Before buyers even open the door, they judge a home's exterior.

Sellers should get an outsider's perspective of the home by standing across the street, Schwarz said. They should ask, "How much of my house can I see? Is it overgrown? Is there a gutter hanging down? Is there a shutter coming down?"

A streamlined appearance with evenly cut grass and pressure-washed walks is key, she said. She urges sellers to give the front door a fresh coat of paint and add plants to either side.

Inside, cleaning may seem like an obvious and simple way to make a home look its best, but buyers often focus on blemishes homeowners overlook.

Schwarz recommends "Q-tip cleaning." A cotton swab wiped on forgotten surfaces, such as around toilets, faucets and light switches, can reveal dirt a homeowner may have missed.

Say goodbye to clutter

Homeowners often personalize their rooms with "things that make [them] feel good, but ... at the same time, camouflage the house," Hazard said.

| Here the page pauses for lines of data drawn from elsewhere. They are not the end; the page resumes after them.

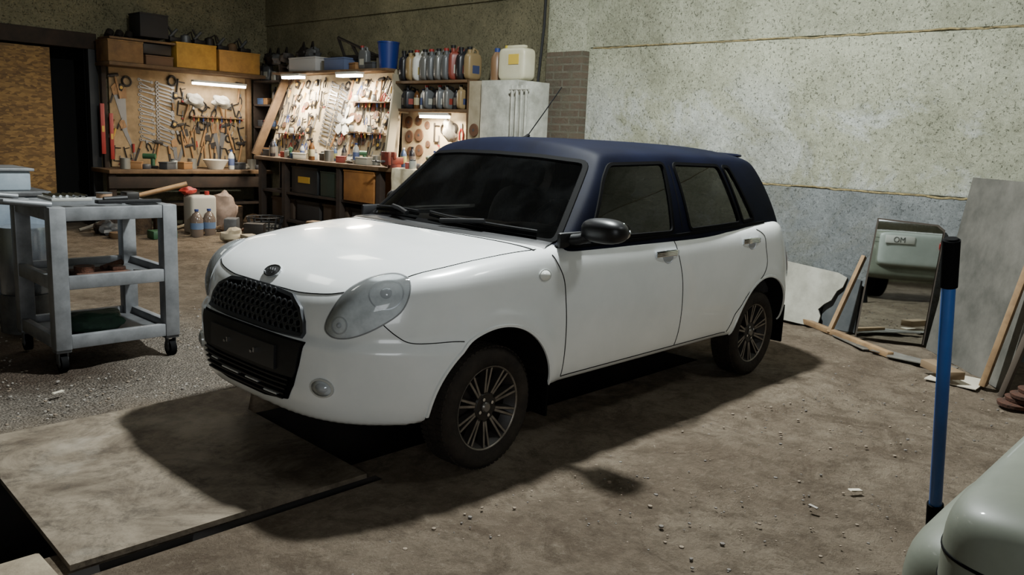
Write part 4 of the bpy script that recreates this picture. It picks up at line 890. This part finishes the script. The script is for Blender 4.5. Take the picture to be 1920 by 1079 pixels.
for (a,c) in (((3.62,7.62,1.02),(4.08,7.52,2.16)),((3.62,4.62,1.02),(4.05,4.98,2.14))):
    a=Vector(a);c=Vector(c);z=(c-a).normalized();x=Vector((0,1,0)).cross(z).normalized()*-1; y=z.cross(x); M=Matrix.Translation(a)@Matrix((x,y,z)).transposed().to_4x4()
    b=MB(); b.box(-.06,.06,-.02,.02,0,(c-a).length,shw if a.y>6 else greyb,.004,M); child('side_board',b,B)
b=MB(); b.box(3.85,4.28,4.98,7.55,2.14,2.17,shw,.004); child('upper_shelf',b,B)
gB='hand tools on the cream pegboard'; gbt='hanging on the cream pegboard'
nm2=['wrench','pliers_b','hammer','screwdriver_b','wrench','grinding_disc','clamp','pliers_c','pliers_a','cable_coil','file','tape_measure','wrench','file','clamp']
def onB(y,z,n,spin=0,s=1,wh=gbt,g=gB):
    t=(z-1.02)/1.12; x=3.82+.30*t; return put(n,T(x,y,z)@RZ(-90)@RX(-ang)@RY(spin)@SC(s),wh,g)
for rz in (2.07,1.92,1.76,1.60,1.43,1.27):
    for y in np.arange(4.95,7.52,.098):
        if 6.05<y<6.55 and rz>1.2: continue
        onB(y+rng.uniform(-.03,.03),rz+rng.uniform(-.04,.04),nm2[rng.randint(len(nm2))],rng.uniform(-20,20),rng.uniform(.75,1.05))
for i in range(16): onB(6.44,2.04-.052*i,'wrench',-78+rng.uniform(-8,8),1.0); onB(6.20,2.01-.052*i,'wrench',-72+rng.uniform(-8,8),1.15)
b=MB(); fw=mat('fan_white',(206,204,196),.4)
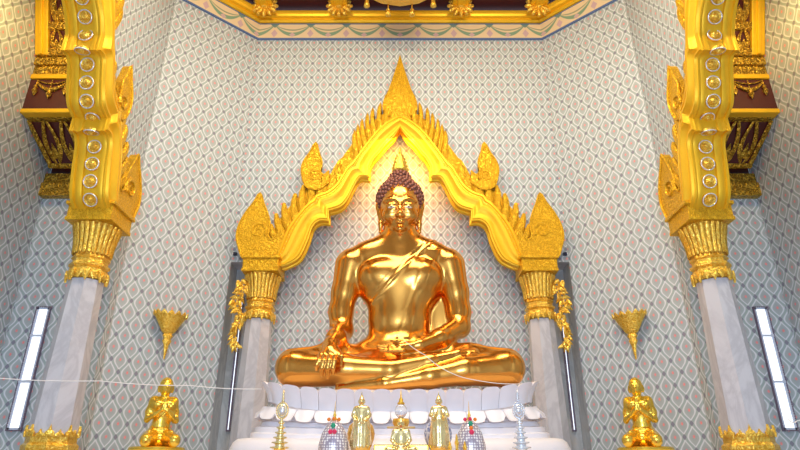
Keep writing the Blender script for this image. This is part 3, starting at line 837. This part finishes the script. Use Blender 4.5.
# ------------------------------------------------------------ the big seated Buddha
BY = 7.6
def make_buddha():
    t = thing('buddha_statue', 'huge polished gold Buddha sitting cross-legged on the white throne', 'statue', (0, BY, 0))
    def L(px, py, yl): q = at(px, py, BY+yl); return (q.x, yl, q.z)
    def R(r, py, yl): return r*mpp(py, BY+yl)
    S = Sculpt((-1.75, -1.05, EYE+.74), (1.75, .60, EYE+3.45), .0135)
    def ch(pts, k=.05): S.chain([L(p[0], p[1], p[2]) for p in pts], [R(p[3], p[1], p[2]) for p in pts], k)
    # torso
    c = L(400, 283, .06); S.ell(c, (.60, .33, .47), .1)
    c = L(399, 320, .02); S.ell(c, (.415, .28, .52), .14)
    c = L(400, 352, .05); S.ell(c, (.60, .38, .26), .14)
    c = L(378, 275, -.10); S.ell(c, (.27, .17, .20), .12); c = L(422, 275, -.10); S.ell(c, (.27, .17, .20), .12)
    ch([(370, 256, .05, 12), (430, 256, .05, 12)], .12)
    ch([(400, 252, .06, 17), (400, 226, .02, 16.2)], .14)
    for s in (-1, 1):
        ch([(400+s*13, 246, .06, 12.5), (400+s*46, 262, .05, 14)], .14)
    # right arm (left in view): shoulder, elbow, wrist, hand over the shin
    ch([(351, 265.5, .03, 16), (345, 292, .03, 13.2), (341, 312, .0, 12.2), (341.5, 330, -.06, 11.5)], .05)
    ch([(341.5, 330, -.06, 11.5), (336, 339, -.30, 10), (331, 345, -.52, 7.8)], .05)
    ch([(331, 345, -.52, 7.8), (330, 352, -.62, 8.2)], .03); ch([(322, 356, -.68, 4.6), (336, 355, -.68, 4.6)], .05)
    # left arm (right in view): elbow out, forearm across the lap
    ch([(449, 265.5, .03, 16), (455.5, 292, .03, 13), (459, 312, .0, 11.6), (459, 327, -.06, 11)], .05)
    ch([(459, 327, -.06, 11), (440, 338, -.30, 9.2), (420, 345, -.46, 6.8)], .05)
    ch([(420, 346, -.46, 5.6), (401, 348, -.52, 5.2)], .04)
    # legs: shins folded across
    ch([(378, 360, .0, 16), (330, 362, -.22, 17.5), (294, 367, -.34, 18.6)], .10)
    ch([(422, 360, .0, 16), (470, 362, -.22, 17.5), (506, 367, -.34, 18.6)], .10)
    ch([(506, 369, -.36, 18), (465, 371, -.50, 14), (430, 377, -.56, 11), (385, 384, -.58, 7), (340, 388, -.52, 5)], .05)
    ch([(294, 369, -.36, 18), (345, 370, -.46, 15.5), (390, 371, -.52, 12), (430, 362, -.50, 8.5), (458, 355, -.46, 5.6), (474, 353, -.44, 4)], .035)
    S.ell(L(400, 366, -.12), (.9, .38, .20), .1)
    # cloth hanging from the forearm, beside the body
    S.ell(L(443, 314, .12), (.22, .06, .55), .04)
    # fingers of the right hand, reaching down over the shin
    def seg(p): return L(*p)
    for i, (x0, x1, ye, r) in enumerate(((320, 316.5, 370, 2.3), (325, 321.6, 376, 2.45), (330.3, 327.4, 378, 2.5), (335.3, 333, 374, 2.3))):
        S.chain([L(x0, 355, -.70), L(x0*.6+x1*.4, 361, -.80), L(x1, 368 if i else 365, -.80), L(x1, ye, -.76)], [R(r*1.15, 360, -.7), R(r*1.1, 360, -.7), R(r, 365, -.7), R(r*.75, 370, -.7)], .014)
    S.chain([L(337, 350, -.62), L(341.5, 357, -.72), L(341, 365, -.76)], [R(3, 352, -.7), R(2.5, 357, -.7), R(1.8, 362, -.7)], .02)
    # fingers of the left hand lying palm up in the lap
    for i in range(4):
        S.chain([L(404, 345.5+i*1.8, -.47-.045*i), L(390, 346+i*1.7, -.50-.045*i), L(377+i*1.2, 346.3+i*1.6, -.49-.045*i)], [R(2, 348, -.5), R(1.9, 348, -.5), R(1.3, 348, -.5)], .014)
    S.chain([L(408, 343, -.50), L(399, 341.5, -.52), L(391, 341, -.50)], [R(2.2, 343, -.5), R(2, 342, -.5), R(1.5, 342, -.5)], .02)
    # toes
    for i in range(4): S.chain([L(470, 351+i*1.5, -.44-.03*i), L(481-i, 351+i*1.5, -.42-.03*i)], [R(1.6, 353, -.45), R(1.3, 353, -.45)], .014)
    # robe: everything right of the diagonal is covered, with a folded sash over the shoulder
    p1, p2 = L(425, 244, -.3), L(371, 300, -.3); dx, dz = p2[0]-p1[0], p2[2]-p1[2]; ln = math.hypot(dx, dz)
    s1, s2 = L(433, 248, -.3), L(403, 338, -.3); z_low = L(400, 346, 0)[2]
    def robe(X, Y, Z):
        e = ((X-p1[0])*dz-(Z-p1[2])*dx)/ln                         # >0 on one side
        front = (Y < .1)&(Z > z_low)
        rim = np.exp(-(e/.022)**2)*.012+np.exp(-((e-.07)/.012)**2)*.004
        f = np.clip((s1[2]-Z)/(s1[2]-s2[2]), 0, 1); cx = s1[0]+(s2[0]-s1[0])*f
        sash = 1/(1+np.exp(-(.085-np.abs(X-cx))/.010))*.009
        arm = 1/(1+np.exp((X-(.60+.0*Z))/.01))
        return (rim*((X > p2[0]-.02)&(Z > p2[2]-.02))+sash*(Z < s1[2]+.05)*(Z > s2[2]))*front*arm
    S.field(robe)
    b = S.mesh('body', M['buddha'], t)
    # head, finer grid
    HY = -.02
    def H(px, py, yl): return L(px, py, yl+HY)
    S = Sculpt((-.46, -.52, EYE+2.85), (.46, .42, EYE+4.22), .0085)
    S.ell(H(400, 205, 0), (.295, .33, .355), .05)
    S.ell(H(400, 212, -.08), (.245, .24, .31), .08)
    S.ell(H(400, 226, -.17), (.105, .10, .085), .08)
    S.cone(H(400, 232, .06), H(400, 242, .06), .215, .225, .08)
    # brows, eye sockets, lids
    for s in (-1, 1):
        S.ell(H(400+s*8.3, 205, -.345), (.095, .042, .042), .05, cut=True)
        P = [H(400+s*(2+15*k/6), 202.0-3.2*math.sin((k/6)**.8*PI), -.335+.012*k+.008*(k-3)*(k > 3)) for k in range(7)]
        S.chain(P, [.012]*7, .035)
        S.ell(H(400+s*8.3, 205.2, -.292), (.085, .05, .046), .015)
        P = [H(400+s*(3.6+9.6*k/5), 206.4+1.1*math.sin(k/5*PI), -.335+.010*k) for k in range(6)]
        S.chain(P, [.010, .014, .016, .016, .013, .008], .008)
        P = [H(400+s*(3.8+9.2*k/5), 208.6+.9*math.sin(k/5*PI), -.325+.010*k) for k in range(6)]
        S.chain(P, [.006, .009, .010, .010, .008, .005], .008)
        S.ell(H(400+s*10, 215, -.22), (.11, .09, .10), .08)
        # long ears
        S.chain([H(400+s*20.0, 199, .02), H(400+s*20.8, 205, .0), H(400+s*19.6, 214, .0), H(400+s*19.2, 224, .0), H(400+s*19.6, 232, .01)], [.035, .045, .038, .034, .026], .03)
        S.chain([H(400+s*22.4, 201, -.02), H(400+s*22.8, 208, -.02), H(400+s*21.5, 216, -.02)], [.016, .02, .014], .02)
        S.cone(H(400+s*2.3, 214.6, -.40), H(400+s*2.5, 213.2, -.37), .028, .024, .02)
    S.chain([H(400, 201, -.325), H(400, 207, -.355), H(400, 213, -.40), H(400, 215, -.405)], [.020, .023, .032, .030], .035)
    # lips
    P = [H(400+6.6*(k/4-1), 219.6-.9*math.sin(abs(k/4-1)*PI*.9)+.5*abs(k/4-1), -.375+.055*(k/4-1)**2) for k in range(9)]
    S.chain(P, [.006, .013, .018, .020, .017, .020, .018, .013, .006], .008)
    P = [H(400+5.2*(k/3-1), 222.2-.6*(k/3-1)**2, -.365+.045*(k/3-1)**2) for k in range(7)]
    S.chain(P, [.006, .017, .021, .023, .021, .017, .006], .008)
    S.ell(H(400, 229, -.27), (.06, .05, .045), .05)
    h = S.mesh('head', M['buddha'], t)
    for s in (-1, 1):
        bm = bmesh.new(); c = H(400+s*8.3, 207.3, -.330); ball(bm, (0, 0, 0), .055, 16, 8, (1, .45, .26))
        e = obj('eye', bm, M['pearl'], h, True); e.location = c; e.rotation_euler = (0, 0, s*.30)
        bm = bmesh.new(); ball(bm, (0, -.022, .001), .014, 10, 8, (1, .5, .8)); obj('pupil', bm, M['navy'], e, True)
    # hair cap of tight curls, rounded top knot, flame
    S = Sculpt((-.46, -.46, EYE+3.2), (.46, .46, EYE+4.35), .014)
    S.ell(H(400, 201, .05), (.330, .335, .335), .05)
    S.ell(H(400, 180.5, .05), (.155, .16, .135), .09)
    S.ell(H(400, 210, -.31), (.292, .33, .355), .03, cut=True)
    S.cone(H(400, 236, 0), H(400, 244, 0), .42, .42, .02, cut=True)
    hair = S.mesh('hair', M['curls'], t)
    # curls
    me = hair.data; bm = bmesh.new(); kept = []; cell = {}
    hf = H(400, 208, -.31)
    for v in me.vertices:
        p = v.co; ff = (p-Vector(hf)); inside = (ff.x/.275)**2+(ff.y/.33)**2+(ff.z/.335)**2
        if inside < 1.06 and p.y < -.05: pass
        if p.z < EYE+3.38 or (p.y > .16) or p.z > EYE+4.19: continue
        key = tuple(int(math.floor(c/.06)) for c in p)
        if any((p-q).length < .058 for a in (-1, 0, 1) for b_ in (-1, 0, 1) for c in (-1, 0, 1) for q in cell.get((key[0]+a, key[1]+b_, key[2]+c), ())): continue
        cell.setdefault(key, []).append(p.copy()); kept.append(p.copy())
    for p in kept: ball(bm, p, .033, 8, 6)
    cu = obj('curls', bm, M['curls'], hair, True); cu['kind'] = 'stuff'
    bm = bmesh.new(); b0 = H(400, 171.5, .02); z1 = H(400, 148, .02)[2]; HT = z1-b0[2]+.02
    prof = [(.07, -.02), (.095, .03), (.06, .05), (.085, .09), (.05, .12), (.075, .16), (.042, .19), (.062, .22), (.034, .25), (.045, .28), (.024, .31), (.012, .38), (.003, .45)]
    lathe(bm, [(r*1.35, z*HT/.45) for r, z in prof], 20, b0, mod=lambda a, z: 1+.10*math.cos(5*a))
    obj('flame_finial', bm, M['capital'], t, True)
make_buddha()

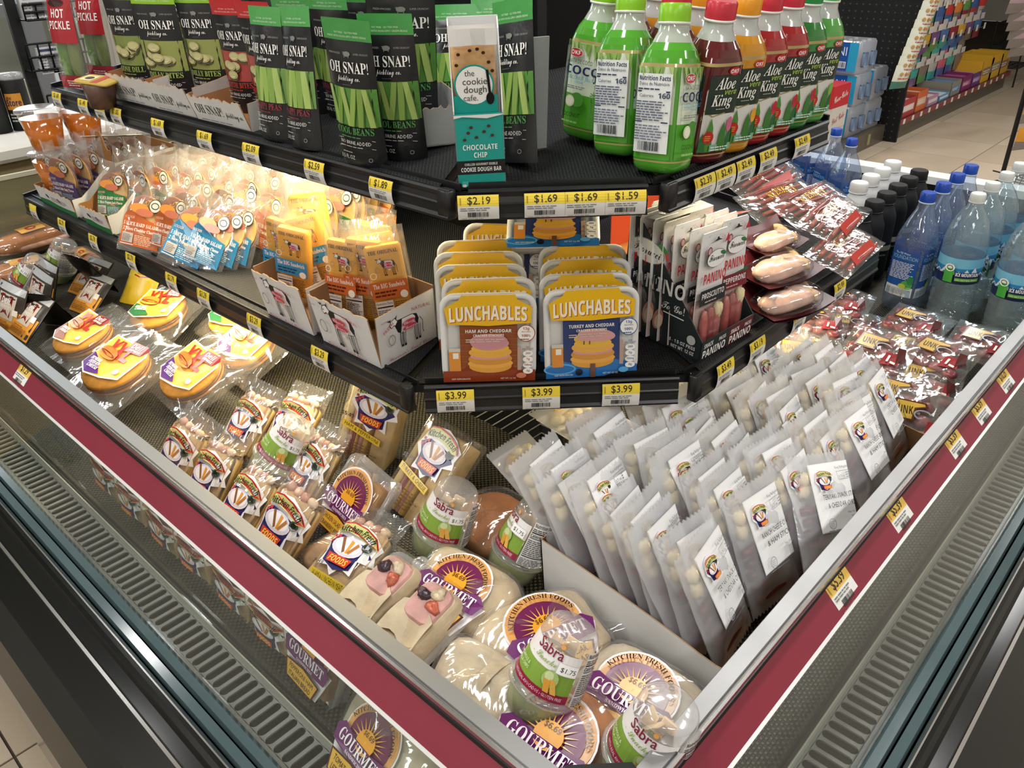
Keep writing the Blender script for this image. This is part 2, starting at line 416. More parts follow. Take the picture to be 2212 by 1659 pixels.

Successful depersonalizing and clutter control means taking away 25 to 40 percent of the furnishings. This way, people can see what they're buying, Hazard said.

He also suggests removing any personal items on display that are smaller than a breadbox.

Consolidate clutter control and packing time by boxing items for the next home before putting the house on the market, Hazard said. Sellers can rent a storage unit for their packed belongings or use a room in the current house -- a space of secondary importance to the buyer, such as a child's room. Just be sure that the room stays neat, he added.

Highlight the positives

Staging, or merchandising, the home lets buyers see the best it has to offer.

When it comes to staging rooms for open houses, showcase them as they were originally intended, Schwarz said. If owners converted a dining room into an office, they should show it as a dining room.

"Buyers only know what they see, not what it's going to be," Schwarz said.

It's all about highlighting the positives and downplaying the negatives, Hazard said.

"We use color to highlight and to distract," he said. "If we have orange dated shag carpet, we'll try to pick a [paint] color that neutralizes it a little bit or tones it down."

Use white, creams and taupes to make rooms seem as large as possible, Schwarz said.

Using white sheets as drapes gives rooms a fresh and clean look, and hanging them close to the ceiling will make rooms appear taller, Hazard said.

Neutralizing nasty odors

Pet owners and smokers may have gotten used to the smell of their homes, but buyers haven't.

Simple sprays won't undo years of damage, so it may be necessary to remove or replace carpet where pets have had accidents, Hazard said. Because nicotine sticks to surfaces, he usually primes and paints walls to get rid of the cigarette smell.

Hazard also recommends misting scented water on linens before ironing, using cleaning products with a lemon scent and wiping all surfaces before an open house. Even the scent of bleach is better than the scent of pets, he said.

During your open house, keep barking dogs or other distracting animals out of the house, Hazard said, or buyers will have a hard time focusing on the home.

While effective home staging may not necessarily add dollars to the asking price, it can sell houses more quickly, said Pat Vredevoogd Combs, president of the National Association of Realtors.

Also, the faster a home gets off the market, the more money goes in the seller's pocket.

"Longevity on the market means one thing: reduction in price," Schwarz said.